Alison Stewart: Thank you so much for calling. We do appreciate it. I wanted to ask about her acting with Muppets. Was it hard for her?
Ernie Bustamante: Yes.
Alison Stewart: It was?
Ernie Bustamante: Yes. Sonia was 21 years old when she got cast on the show, which was a hit show, getting millions of viewers across the country. These are giant cameras at that time. She mentions how the cameras were intimidating. The puppeteers are down at your feet, and so it's like maintaining the eyeline. All of this is new to her. Meanwhile, which I thought was really fascinating, was that her first year, she's doing Sesame Street during the day and Godspell at night. She's on a hit TV show during the day and a hit off-Broadway musical at night. I don't know. I mean, let's talk about a main character, right?
Alison Stewart: She did like Oscar the Grouch. That was her favorite character. Why?
Ernie Bustamante: Absolutely. Sonia is hilarious. Her sense of humor is her wit. She's so sharp. Oscar's hilarious as well, so I see why they're a match. She also said he was her favorite to write for because he's a negative character. It's easy to write for a negative character than it is a positive one. I think their personalities meshed. She was a very-- the back and forth between them is so funny.
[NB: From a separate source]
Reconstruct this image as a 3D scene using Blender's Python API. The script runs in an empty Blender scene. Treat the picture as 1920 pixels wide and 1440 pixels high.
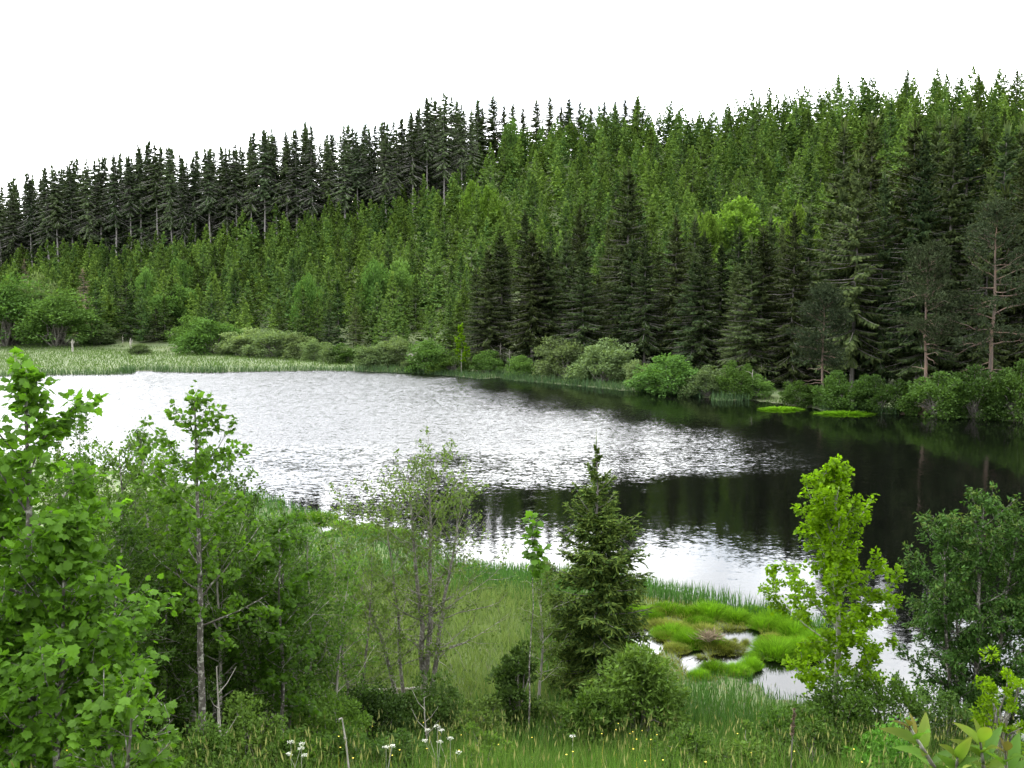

Alison Stewart: The name of the film is Street Smart: Lessons from a TV Icon. It's a documentary about Sesame Street star Sonia Manzano, who played Maria. It's streaming now online as part of DOC NYC. It's Director Ernie Bustamante joined me in studio. Thank you for being with us.
Ernie Bustamante: Thank you so much.
Alison Stewart: We'll have more of it tomorrow. We'll talk about the best books of the year with the New York Public Library's chief librarian, and we'll mark the 50th anniversary of the classic documentary, Grey Gardens. I'm Alison Stewart. I appreciate you listening. I appreciate you, and I'll meet you back here tomorrow.